M. D. : C’est ce qui m’a le plus déstabilisé par rapport au scénario, cette grande austérité. Comme si la mise en scène avait rejeté tout ça. Il y a bien quelques mouvements dans la piscine, comme des caresses sur les corps en action, mais ce qui domine c’est l’observation en plan fixe d’un peu loin ou au contraire de très près sur le visage des actrices.
C. S. : Ce n’est pas une mise en scène absolue dont j’avais rêvé à l’avance, c’est venu de qui je filmais, de l’âge qu’elles ont et de la pression que je voulais mettre sur leurs épaules. Le cliché, c’est que les comédiens jeunes ne sont pas très techniques, alors il faut les laisser s’exprimer, les libérer pour pouvoir capter ce qu’ils vont offrir. Là, je n’y croyais pas. Je voulais dramatiser le moment : tourner en plan séquence, leur imposer des cadres, cela permettait un maximum de concentration et d’intensité… Je voulais filmer des moments, un temps réel, donc des plans longs et pas trop découpés. Et puis, j’ai fait très peu de prises, trois par plan en moyenne. Je voulais que ce soit un concentré. Que tout soit décisif.
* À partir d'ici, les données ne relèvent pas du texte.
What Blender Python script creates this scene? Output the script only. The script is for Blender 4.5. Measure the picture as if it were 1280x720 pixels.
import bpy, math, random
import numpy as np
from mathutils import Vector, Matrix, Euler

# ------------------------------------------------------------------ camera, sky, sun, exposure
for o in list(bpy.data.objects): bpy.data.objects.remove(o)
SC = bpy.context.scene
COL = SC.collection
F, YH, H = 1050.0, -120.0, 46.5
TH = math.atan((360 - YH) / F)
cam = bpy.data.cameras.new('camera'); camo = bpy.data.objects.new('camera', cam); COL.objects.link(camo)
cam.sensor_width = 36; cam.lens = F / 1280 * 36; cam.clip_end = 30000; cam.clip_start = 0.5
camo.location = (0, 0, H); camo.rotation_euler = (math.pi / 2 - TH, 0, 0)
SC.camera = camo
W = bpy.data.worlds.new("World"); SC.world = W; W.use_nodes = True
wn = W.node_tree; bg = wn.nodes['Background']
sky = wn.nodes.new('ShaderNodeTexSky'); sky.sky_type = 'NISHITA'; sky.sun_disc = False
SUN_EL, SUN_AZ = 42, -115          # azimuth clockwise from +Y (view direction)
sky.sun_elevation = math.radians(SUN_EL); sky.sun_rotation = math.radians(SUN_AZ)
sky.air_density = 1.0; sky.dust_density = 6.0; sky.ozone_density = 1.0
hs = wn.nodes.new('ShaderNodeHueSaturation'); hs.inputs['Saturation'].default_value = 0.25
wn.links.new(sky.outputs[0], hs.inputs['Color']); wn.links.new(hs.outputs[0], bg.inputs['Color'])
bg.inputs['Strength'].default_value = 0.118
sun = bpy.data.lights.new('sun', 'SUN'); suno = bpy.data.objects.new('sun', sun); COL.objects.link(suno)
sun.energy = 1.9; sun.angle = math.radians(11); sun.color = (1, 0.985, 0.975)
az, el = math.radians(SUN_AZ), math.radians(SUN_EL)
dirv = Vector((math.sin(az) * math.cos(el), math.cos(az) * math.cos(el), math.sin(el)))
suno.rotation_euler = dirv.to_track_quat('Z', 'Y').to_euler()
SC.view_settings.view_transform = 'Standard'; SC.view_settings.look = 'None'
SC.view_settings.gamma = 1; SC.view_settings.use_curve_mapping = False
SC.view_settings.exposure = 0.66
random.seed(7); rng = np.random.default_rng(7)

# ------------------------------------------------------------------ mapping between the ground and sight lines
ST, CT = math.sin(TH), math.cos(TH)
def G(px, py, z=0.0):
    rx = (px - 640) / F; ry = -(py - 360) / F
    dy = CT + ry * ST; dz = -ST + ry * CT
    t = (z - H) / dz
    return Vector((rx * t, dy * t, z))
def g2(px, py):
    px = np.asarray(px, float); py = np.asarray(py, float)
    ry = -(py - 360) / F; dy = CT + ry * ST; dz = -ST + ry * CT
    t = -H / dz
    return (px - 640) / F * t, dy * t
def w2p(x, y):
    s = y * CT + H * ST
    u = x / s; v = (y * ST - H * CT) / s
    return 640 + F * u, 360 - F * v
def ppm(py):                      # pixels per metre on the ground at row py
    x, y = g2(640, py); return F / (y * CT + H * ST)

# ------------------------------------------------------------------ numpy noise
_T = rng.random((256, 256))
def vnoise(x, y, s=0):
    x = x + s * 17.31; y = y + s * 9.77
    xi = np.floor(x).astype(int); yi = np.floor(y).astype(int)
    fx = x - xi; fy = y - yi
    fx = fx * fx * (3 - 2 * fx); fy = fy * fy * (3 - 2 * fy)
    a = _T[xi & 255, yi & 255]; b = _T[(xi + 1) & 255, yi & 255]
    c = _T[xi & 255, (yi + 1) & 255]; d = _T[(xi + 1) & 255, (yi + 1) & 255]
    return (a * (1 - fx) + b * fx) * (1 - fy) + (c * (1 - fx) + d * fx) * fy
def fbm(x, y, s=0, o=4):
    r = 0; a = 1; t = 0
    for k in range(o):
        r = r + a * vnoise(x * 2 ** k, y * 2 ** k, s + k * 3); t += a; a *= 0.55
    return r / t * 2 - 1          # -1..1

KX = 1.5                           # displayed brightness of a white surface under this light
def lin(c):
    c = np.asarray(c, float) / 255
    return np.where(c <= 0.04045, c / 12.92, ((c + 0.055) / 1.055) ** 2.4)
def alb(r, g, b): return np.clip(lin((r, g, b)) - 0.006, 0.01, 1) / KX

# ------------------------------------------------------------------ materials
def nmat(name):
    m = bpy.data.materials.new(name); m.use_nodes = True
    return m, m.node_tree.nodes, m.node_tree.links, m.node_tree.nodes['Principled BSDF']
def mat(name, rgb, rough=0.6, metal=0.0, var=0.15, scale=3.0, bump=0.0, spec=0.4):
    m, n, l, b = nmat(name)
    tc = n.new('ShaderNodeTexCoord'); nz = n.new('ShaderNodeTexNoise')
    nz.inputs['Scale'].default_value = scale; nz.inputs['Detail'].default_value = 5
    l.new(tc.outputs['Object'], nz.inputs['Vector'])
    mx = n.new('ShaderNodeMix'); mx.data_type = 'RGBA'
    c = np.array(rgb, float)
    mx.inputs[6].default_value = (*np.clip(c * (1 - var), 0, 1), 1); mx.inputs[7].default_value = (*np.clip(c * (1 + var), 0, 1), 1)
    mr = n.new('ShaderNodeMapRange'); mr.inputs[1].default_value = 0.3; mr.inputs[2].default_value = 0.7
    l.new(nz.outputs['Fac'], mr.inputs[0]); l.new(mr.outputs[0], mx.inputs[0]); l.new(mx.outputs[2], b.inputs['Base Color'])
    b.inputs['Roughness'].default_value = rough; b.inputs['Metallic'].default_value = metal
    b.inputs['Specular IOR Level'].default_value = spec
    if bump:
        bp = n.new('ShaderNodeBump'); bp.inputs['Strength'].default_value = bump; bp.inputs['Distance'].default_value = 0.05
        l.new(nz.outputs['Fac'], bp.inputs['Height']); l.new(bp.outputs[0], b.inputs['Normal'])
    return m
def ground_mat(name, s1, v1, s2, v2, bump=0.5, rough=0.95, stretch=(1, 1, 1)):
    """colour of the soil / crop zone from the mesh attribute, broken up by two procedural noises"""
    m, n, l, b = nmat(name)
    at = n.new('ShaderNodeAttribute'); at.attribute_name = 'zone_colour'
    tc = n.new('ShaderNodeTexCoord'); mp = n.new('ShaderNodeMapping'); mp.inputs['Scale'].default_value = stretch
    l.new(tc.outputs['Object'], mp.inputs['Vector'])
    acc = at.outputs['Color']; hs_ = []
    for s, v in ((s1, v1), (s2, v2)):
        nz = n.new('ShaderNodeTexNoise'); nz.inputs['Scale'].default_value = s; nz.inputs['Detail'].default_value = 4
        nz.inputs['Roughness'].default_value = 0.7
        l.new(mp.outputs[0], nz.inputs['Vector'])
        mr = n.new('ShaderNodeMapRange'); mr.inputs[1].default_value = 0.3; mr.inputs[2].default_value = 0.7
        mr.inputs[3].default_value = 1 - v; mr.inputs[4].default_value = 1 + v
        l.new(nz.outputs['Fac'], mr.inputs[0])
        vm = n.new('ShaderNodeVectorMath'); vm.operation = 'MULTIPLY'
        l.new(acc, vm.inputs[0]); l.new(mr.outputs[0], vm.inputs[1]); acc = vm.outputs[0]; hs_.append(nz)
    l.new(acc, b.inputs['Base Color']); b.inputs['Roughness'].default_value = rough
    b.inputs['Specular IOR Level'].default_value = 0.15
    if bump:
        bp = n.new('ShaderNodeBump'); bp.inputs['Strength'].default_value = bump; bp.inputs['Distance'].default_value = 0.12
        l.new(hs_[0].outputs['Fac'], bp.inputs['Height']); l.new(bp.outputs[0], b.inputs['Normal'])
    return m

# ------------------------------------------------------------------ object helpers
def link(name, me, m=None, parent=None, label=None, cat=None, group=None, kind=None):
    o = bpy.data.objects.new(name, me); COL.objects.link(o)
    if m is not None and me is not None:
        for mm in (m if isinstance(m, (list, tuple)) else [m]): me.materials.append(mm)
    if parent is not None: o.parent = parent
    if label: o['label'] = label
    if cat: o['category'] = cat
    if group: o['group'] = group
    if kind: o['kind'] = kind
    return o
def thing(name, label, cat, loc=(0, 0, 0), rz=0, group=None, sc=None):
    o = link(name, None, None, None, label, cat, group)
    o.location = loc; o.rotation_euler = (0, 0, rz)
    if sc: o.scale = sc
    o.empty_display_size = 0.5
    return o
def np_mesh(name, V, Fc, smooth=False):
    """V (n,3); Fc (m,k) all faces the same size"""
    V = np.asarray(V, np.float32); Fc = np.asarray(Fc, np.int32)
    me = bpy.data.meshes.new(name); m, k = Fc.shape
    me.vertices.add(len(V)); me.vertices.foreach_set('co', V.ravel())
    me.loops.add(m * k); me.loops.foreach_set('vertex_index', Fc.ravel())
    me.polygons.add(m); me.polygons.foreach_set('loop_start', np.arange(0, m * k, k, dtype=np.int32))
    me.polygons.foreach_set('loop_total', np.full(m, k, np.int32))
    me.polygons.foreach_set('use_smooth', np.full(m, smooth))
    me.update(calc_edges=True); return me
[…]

M. D. : Les lieux du film jouent beaucoup dans cette esthétique très cohérente. On a une forte impression d’enfermement. On ne voit que des intérieurs limités (la chambre de Marie), on entre dans des lieux par bribes (chez Anne) et puis il y a l’unité de la piscine et les portes qu’on franchit comme autant d’étapes : porte de chez Floriane, porte du vestiaire... Cette unité donne l’impression d’un film mental. Dans la toute première version, Marie séquestrait Floriane par amour. Tu n’as pas gardé l’idée, mais tu l’as retranscrit sur le plan psychologique.
C. S. : Quelle horreur, cette idée ! Au début, je voulais que le film soit violent et j’ai trouvé un principe de narration qui raconte la violence (des flashes backs entrecoupaient l’enfermement). Cela a été rapidement abandonné, parce que c’était un peu gratuit, superficiel, mais cet impératif de violence, je l’ai rendu de façon plus insidieuse, c’est quand même plus intéressant…
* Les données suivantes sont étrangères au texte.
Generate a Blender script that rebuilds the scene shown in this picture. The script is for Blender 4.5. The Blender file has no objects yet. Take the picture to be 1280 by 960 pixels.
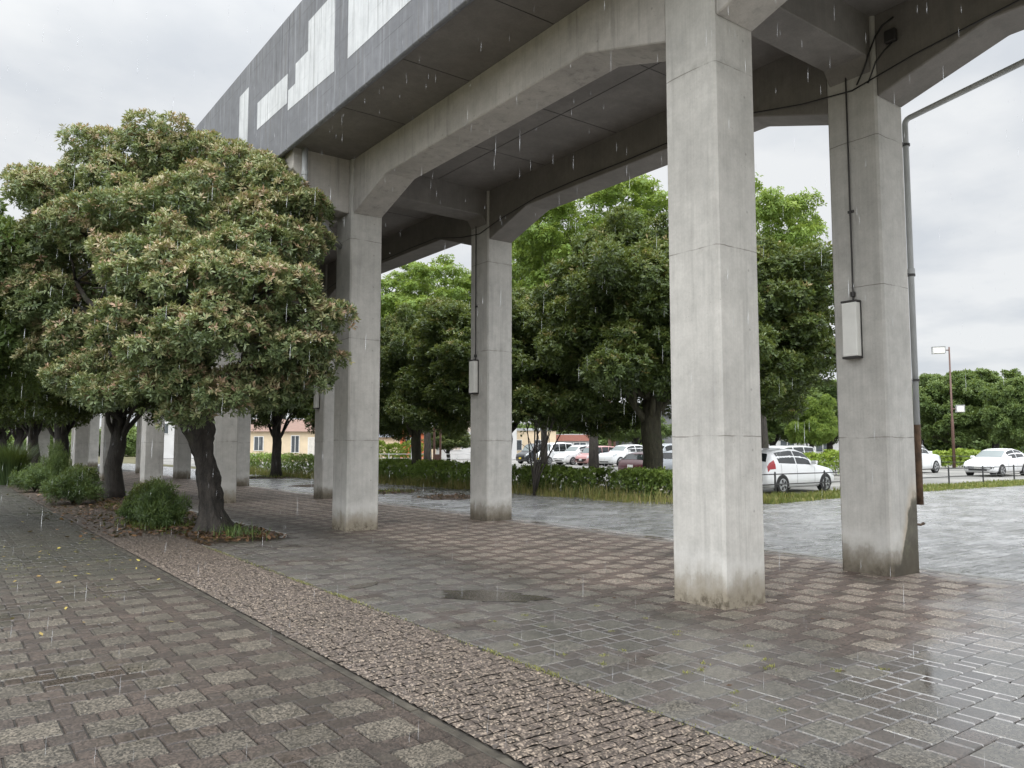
import bpy, bmesh, math, random
import numpy as np
from mathutils import Vector, Matrix
R = math.radians
random.seed(7)
rng = np.random.default_rng(11)
C = bpy.context.scene.collection
scene = bpy.context.scene

# ------------------------------------------------------------------ camera model (metres; photo is 1280 x 960)
FPX, YAW, PITCH, HC = 976.6, 0.6385, 0.0780, 1.60
SN, CS = math.sin(YAW), math.cos(YAW)
def at(px, d):
    """ground point seen at photo column px, d metres away"""
    r = (px - 640) / FPX * d
    return d * SN + r * CS, d * CS - r * SN
def zat(py, d):
    return HC + (556 - py) / FPX * d

# ------------------------------------------------------------------ node helper
class NB:
    def __init__(s, name):
        s.m = bpy.data.materials.new(name); s.m.use_nodes = True
        s.t = s.m.node_tree; s.n = s.t.nodes; s.l = s.t.links
        s.b = s.n['Principled BSDF']; s.out = s.n['Material Output']
        s._pos = None
    def put(s, sock, v):
        if isinstance(v, bpy.types.NodeSocket): s.l.new(v, sock)
        elif isinstance(v, (tuple, list)):
            sock.default_value = (tuple(v) + (1.0,))[:len(sock.default_value)] if len(sock.default_value) == 4 else tuple(v)[:3]
        else: sock.default_value = v
    def set(s, **k):
        for a, v in k.items(): s.put(s.b.inputs[a.replace('_', ' ')], v)
        return s
    @property
    def pos(s):
        if s._pos is None: s._pos = s.n.new('ShaderNodeNewGeometry').outputs['Position']
        return s._pos
    def obj(s): return s.n.new('ShaderNodeTexCoord').outputs['Object']
    def xyz(s, v=None):
        x = s.n.new('ShaderNodeSeparateXYZ'); s.l.new(v or s.pos, x.inputs[0]); return x.outputs
    def scl(s, sc, v=None):
        x = s.n.new('ShaderNodeMapping'); s.l.new(v or s.pos, x.inputs[0]); x.inputs['Scale'].default_value = sc; return x.outputs[0]
    def noise(s, scale, detail=4, rough=.55, v=None, dist=0.0):
        x = s.n.new('ShaderNodeTexNoise'); s.l.new(v or s.pos, x.inputs['Vector'])
        x.inputs['Scale'].default_value = scale; x.inputs['Detail'].default_value = detail
        x.inputs['Roughness'].default_value = rough; x.inputs['Distortion'].default_value = dist
        return x.outputs[0]
    def voro(s, scale, v=None, out='Distance'):
        x = s.n.new('ShaderNodeTexVoronoi'); s.l.new(v or s.pos, x.inputs['Vector']); x.inputs['Scale'].default_value = scale
        return x.outputs[out]
    def math(s, op, a, b=None, c=None, clamp=False):
        x = s.n.new('ShaderNodeMath'); x.operation = op; x.use_clamp = clamp
        s.put(x.inputs[0], a)
        if b is not None: s.put(x.inputs[1], b)
        if c is not None: s.put(x.inputs[2], c)
        return x.outputs[0]
    def step(s, v, a, b, lo=0.0, hi=1.0):
        x = s.n.new('ShaderNodeMapRange'); x.interpolation_type = 'SMOOTHSTEP'
        s.put(x.inputs[0], v); s.put(x.inputs[1], a); s.put(x.inputs[2], b); x.inputs[3].default_value = lo; x.inputs[4].default_value = hi
        return x.outputs[0]
    def mix(s, f, a, b, mode='MIX'):
        x = s.n.new('ShaderNodeMix'); x.data_type = 'RGBA'; x.blend_type = mode; x.clamp_factor = True
        s.put(x.inputs[0], f); s.put(x.inputs[6], a); s.put(x.inputs[7], b); return x.outputs[2]
    def ramp(s, f, stops, interp='LINEAR'):
        x = s.n.new('ShaderNodeValToRGB'); s.l.new(f, x.inputs[0]); cr = x.color_ramp; cr.interpolation = interp
        while len(cr.elements) < len(stops): cr.elements.new(.5)
        for e, (p, c) in zip(cr.elements, stops):
            e.position = p; e.color = (tuple(c) + (1,)) if isinstance(c, (tuple, list)) else (c, c, c, 1)
        return x.outputs[0]
    def attr(s, name, out='Fac'):
        x = s.n.new('ShaderNodeAttribute'); x.attribute_name = name; return x.outputs[out]
    def bump(s, h, strength=.3, dist=.02):
        x = s.n.new('ShaderNodeBump'); x.inputs['Strength'].default_value = strength; x.inputs['Distance'].default_value = dist
        s.l.new(h, x.inputs['Height']); s.l.new(x.outputs[0], s.b.inputs['Normal']); return s

def plain(name, col, rough=.5, metal=0.0, var=.12, scale=6, spec=.5, coat=0.0):
    b = NB(name)
    n = b.noise(scale, 4)
    dark = tuple(c * (1 - var) for c in col); lite = tuple(min(1, c * (1 + var)) for c in col)
    b.set(Base_Color=b.ramp(n, [(.3, dark), (.7, lite)]), Roughness=rough, Metallic=metal)
    b.b.inputs['Specular IOR Level'].default_value = spec
    b.b.inputs['Coat Weight'].default_value = coat; b.b.inputs['Coat Roughness'].default_value = .05
    return b.m

# ------------------------------------------------------------------ object helpers
def prop(o, label=None, cat=None, group=None, kind=None):
    if label: o['label'] = label
    if cat: o['category'] = cat
    if group: o['group'] = group
    if kind: o['kind'] = kind
    return o
def link(name, me, mat=None, parent=None):
    o = bpy.data.objects.new(name, me); C.objects.link(o)
    if mat is not None and me is not None and not me.materials: me.materials.append(mat)
    if parent is not None: o.parent = parent
    return o
def thing(name, label, cat, loc=(0, 0, 0), rz=0, group=None):
    o = bpy.data.objects.new(name, None); C.objects.link(o); o.location = loc; o.rotation_euler = (0, 0, rz)
    o.empty_display_size = .3
    return prop(o, label, cat, group)
class MB:
    """collects faces, builds ONE mesh"""
    def __init__(s): s.v = []; s.f = []
    def add(s, vs, fs):
        n = len(s.v); s.v += [tuple(p) for p in vs]; s.f += [tuple(i + n for i in f) for f in fs]; return s
    def box(s, x0, x1, y0, y1, z0, z1):
        return s.add([(x0, y0, z0), (x1, y0, z0), (x1, y1, z0), (x0, y1, z0), (x0, y0, z1), (x1, y0, z1), (x1, y1, z1), (x0, y1, z1)],
                     [(0, 3, 2, 1), (4, 5, 6, 7), (0, 1, 5, 4), (1, 2, 6, 5), (2, 3, 7, 6), (3, 0, 4, 7)])
    def tube(s, pts, rad, n=10, cap=True, wob=0.0):
        pts = [Vector(p) for p in pts]
        if not isinstance(rad, (list, tuple)): rad = [rad] * len(pts)
        rings = []; up = None
        for i, p in enumerate(pts):
            d = (pts[min(i + 1, len(pts) - 1)] - pts[max(i - 1, 0)]).normalized()
            if up is None: up = d.orthogonal().normalized()
            a = (up - d * up.dot(d)).normalized(); up = a; b = d.cross(a)
            rings.append([p + (a * math.cos(2 * math.pi * k / n) + b * math.sin(2 * math.pi * k / n)) * rad[i] * (1 + wob * random.uniform(-1, 1)) for k in range(n)])
        fs = []
        for i in range(len(pts) - 1):
            for k in range(n):
                fs.append((i * n + k, i * n + (k + 1) % n, (i + 1) * n + (k + 1) % n, (i + 1) * n + k))
        if cap: fs.append(tuple(range(n))[::-1]); fs.append(tuple((len(pts) - 1) * n + k for k in range(n)))
        return s.add([v for r in rings for v in r], fs)
    def prism(s, poly, axis, a, b):
        """poly of 2-D points extruded along axis 'x' (poly=(y,z)) or 'y' (poly=(x,z)) or 'z'"""
        def P(q, t): return {'x': (t, q[0], q[1]), 'y': (q[0], t, q[1]), 'z': (q[0], q[1], t)}[axis]
        n = len(poly)
        return s.add([P(q, a) for q in poly] + [P(q, b) for q in poly],
                     [tuple(range(n)), tuple(range(2 * n - 1, n - 1, -1))] + [(i, i + n, (i + 1) % n + n, (i + 1) % n) for i in range(n)])
    def mesh(s, name, smooth=False, bevel=0.0, seg=1, only=None):
        me = bpy.data.meshes.new(name); me.from_pydata(s.v, [], s.f)
        bm = bmesh.new(); bm.from_mesh(me)
        bmesh.ops.recalc_face_normals(bm, faces=bm.faces)
        if bevel:
            ed = [e for e in bm.edges if (only is None or only(e)) and len(e.link_faces) == 2 and e.calc_face_angle(0) > .3]
            bmesh.ops.bevel(bm, geom=ed, offset=bevel, segments=seg, affect='EDGES', profile=.6)
        bm.to_mesh(me); bm.free()
        if smooth: me.polygons.foreach_set('use_smooth', [True] * len(me.polygons))
        return me
    def build(s, name, mat, parent=None, **k): return link(name, s.mesh(name, **k), mat, parent)
def quads(name, V, nper=4, tint=None, extra=None, smooth=False):
    """fast mesh from an (n,nper,3) array of polygons"""
    V = np.asarray(V, dtype=np.float32); n = V.shape[0]
    me = bpy.data.meshes.new(name)
    me.vertices.add(n * nper); me.vertices.foreach_set('co', V.reshape(-1))
    me.loops.add(n * nper); me.loops.foreach_set('vertex_index', np.arange(n * nper, dtype=np.int32))
    me.polygons.add(n); me.polygons.foreach_set('loop_start', np.arange(0, n * nper, nper, dtype=np.int32))
    if tint is not None:
        a = me.attributes.new('tint', 'FLOAT', 'FACE'); a.data.foreach_set('value', np.asarray(tint, np.float32))
    for k, v in (extra or {}).items():
        a = me.attributes.new(k, 'FLOAT', 'FACE'); a.data.foreach_set('value', np.asarray(v, np.float32))
    me.update(calc_edges=True)
    return me
def sheet(name, poly, z, mat, kind='structure'):
    me = bpy.data.meshes.new(name); me.from_pydata([(x, y, z) for x, y in poly], [], [tuple(range(len(poly)))])
    o = link(name, me, mat); return prop(o, kind=kind)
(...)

M. D. : Si je devais faire un reproche au film, c’est son côté monolithique, sans doute moins gênant du fait que le film ne dure qu’une heure vingt-cinq. Les actrices jouent avec le même ton – à froid. On peut sentir un style d’auteur un peu trop visible à certains moments…
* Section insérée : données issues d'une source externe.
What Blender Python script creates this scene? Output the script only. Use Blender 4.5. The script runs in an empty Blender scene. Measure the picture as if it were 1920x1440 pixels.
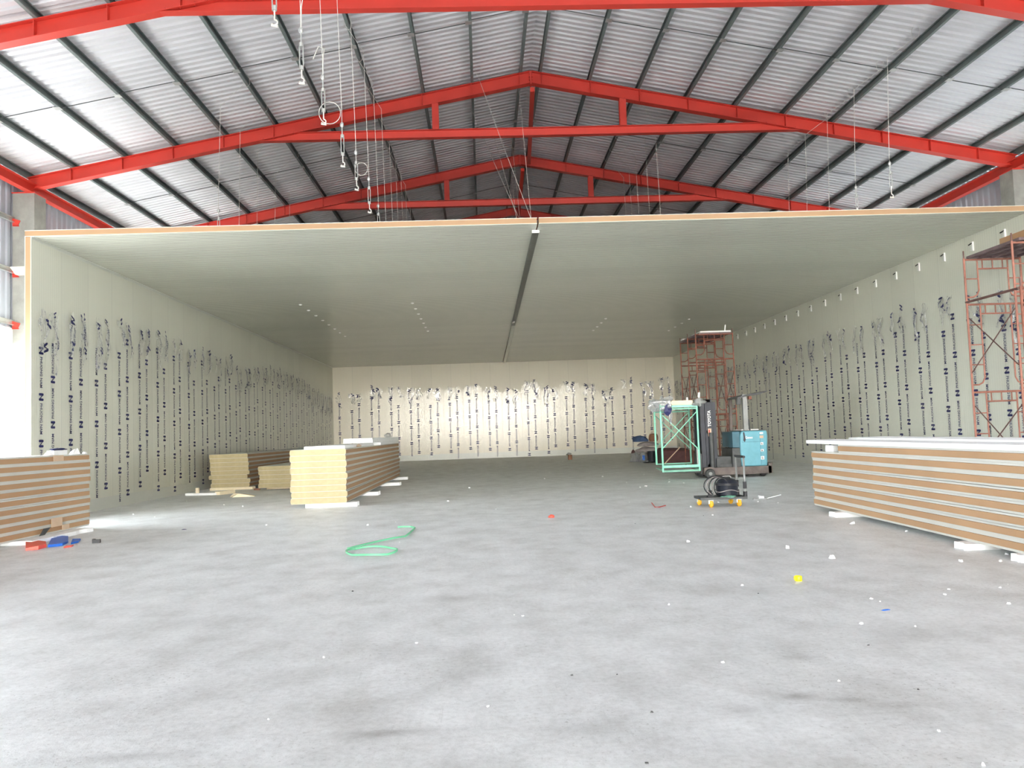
import bpy, math, random
from mathutils import Vector, Matrix
RND = random.Random(7)
SC = bpy.context.scene
COL = SC.collection
V = Vector
PI = math.pi

# ------------------------------------------------------------------ camera
YAW, PITCH, ROLL, FPX = 0.0361870, 0.0601570, 0.0347774, 1518.32
CAM = V((0, 0, 1.4))
_f = V((math.sin(YAW)*math.cos(PITCH), math.cos(YAW)*math.cos(PITCH), math.sin(PITCH)))
_r0 = V((math.cos(YAW), -math.sin(YAW), 0)); _u0 = _r0.cross(_f)
_r = _r0*math.cos(ROLL) - _u0*math.sin(ROLL); _u = _r0*math.sin(ROLL) + _u0*math.cos(ROLL)
cd = bpy.data.cameras.new('camera'); cam = bpy.data.objects.new('camera', cd); COL.objects.link(cam)
cd.sensor_width = 36; cd.lens = 36*FPX/1920; cd.clip_end = 400; cd.clip_start = .05
m = Matrix((( _r.x, _u.x, -_f.x, CAM.x), (_r.y, _u.y, -_f.y, CAM.y), (_r.z, _u.z, -_f.z, CAM.z), (0, 0, 0, 1)))
cam.matrix_world = m
SC.camera = cam
def ray(x, y): return _f + _r*((x-960)/FPX) - _u*((y-720)/FPX)
def fl(x, y, z=0.0):
    d = ray(x, y); return CAM + d*((z-CAM.z)/d.z)
def atY(x, y, Y):
    d = ray(x, y); return CAM + d*(Y/d.y)

# ------------------------------------------------------------------ dimensions
XL, XR, H, YF, YB = -8.596, 11.127, 5.492, 15.70, 46.66      # inside of the panel room
PT, PW = .123, 1.13                                          # panel thickness and width
XOL, XOR, YFRONT, YEND = -10.95, 13.75, -19.0, 47.5           # the hall around it
XRG = 1.42                                                   # ridge
def zr(x): return 10.24 - .197*abs(x-XRG)                    # top of the rafters
TRUSS_Y = (13.4, 19.4, 25.4, 31.4)

# ------------------------------------------------------------------ materials
def lin(c):
    c /= 255.0
    return c/12.92 if c <= .04045 else ((c+.055)/1.055)**2.4
def rgb(r, g, b): return (lin(r), lin(g), lin(b), 1)
class NT:
    def __init__(s, name):
        s.m = bpy.data.materials.new(name); s.m.use_nodes = True
        s.t = s.m.node_tree; s.n = s.t.nodes; s.l = s.t.links
        s.b = s.n['Principled BSDF']; s.o = s.n['Material Output']
    def add(s, typ, **kw):
        n = s.n.new(typ)
        for k, v in kw.items():
            if k.startswith('i_'):
                key = k[2:]; n.inputs[int(key) if key.isdigit() else key].default_value = v
            else: setattr(n, k, v)
        return n
    def link(s, a, b): s.l.new(a, b)
    def coord(s, scale=(1, 1, 1), kind='Object'):
        tc = s.add('ShaderNodeTexCoord'); mp = s.add('ShaderNodeMapping'); mp.inputs['Scale'].default_value = scale
        s.link(tc.outputs[kind], mp.inputs['Vector']); return mp.outputs['Vector']
    def noise(s, vec, scale, detail=4, rough=.55):
        n = s.add('ShaderNodeTexNoise'); n.inputs['Scale'].default_value = scale
        n.inputs['Detail'].default_value = detail; n.inputs['Roughness'].default_value = rough
        s.link(vec, n.inputs['Vector']); return n.outputs['Fac']
    def ramp(s, fac, stops):
        r = s.add('ShaderNodeValToRGB'); e = r.color_ramp.elements
        e[0].position, e[0].color = stops[0]; e[1].position, e[1].color = stops[-1]
        for p, c in stops[1:-1]:
            k = e.new(p); k.color = c
        s.link(fac, r.inputs['Fac']); return r.outputs['Color']
    def math(s, op, a, b=None):
        n = s.add('ShaderNodeMath', operation=op)
        for i, x in enumerate((a, b)):
            if x is None: continue
            if isinstance(x, (int, float)): n.inputs[i].default_value = x
            else: s.link(x, n.inputs[i])
        return n.outputs[0]
    def mix(s, fac, a, b, blend='MIX'):
        n = s.add('ShaderNodeMix', data_type='RGBA', blend_type=blend)
        for sock, x in ((n.inputs[0], fac), (n.inputs[6], a), (n.inputs[7], b)):
            if isinstance(x, (int, float, tuple)): sock.default_value = x
            else: s.link(x, sock)
        return n.outputs[2]
    def bump(s, height, strength=.3, dist=.01):
        n = s.add('ShaderNodeBump'); n.inputs['Strength'].default_value = strength; n.inputs['Distance'].default_value = dist
        s.link(height, n.inputs['Height']); s.link(n.outputs['Normal'], s.b.inputs['Normal']); return n
    def base(s, x):
        if isinstance(x, tuple): s.b.inputs['Base Color'].default_value = x
        else: s.link(x, s.b.inputs['Base Color'])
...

C. S. : C’est la conséquence de la peur que j’avais de me perdre en route. J’ai été très rigoureuse sur une forme d’unité, parce que je me disais que tout était réuni pour qu’on change de cap tout le temps – à chaque rencontre, à chaque changement d’humeur, de météo… Il fallait s’engager très précisément dans une voie pour être sûr de ne pas se perdre. J’ai préféré un objet cohérent plutôt que l’absence de rythme – j’étais obsédée par le rythme. Le côté visible, système, que je peux très bien comprendre, c’est un péché de jeunesse. Cela fait partie de l’histoire du film : je n’ai rien fait avant, je ne voulais pas être prise en défaut, avoir une matière bancale. Du coup, peut-être que ça manque de liberté parfois.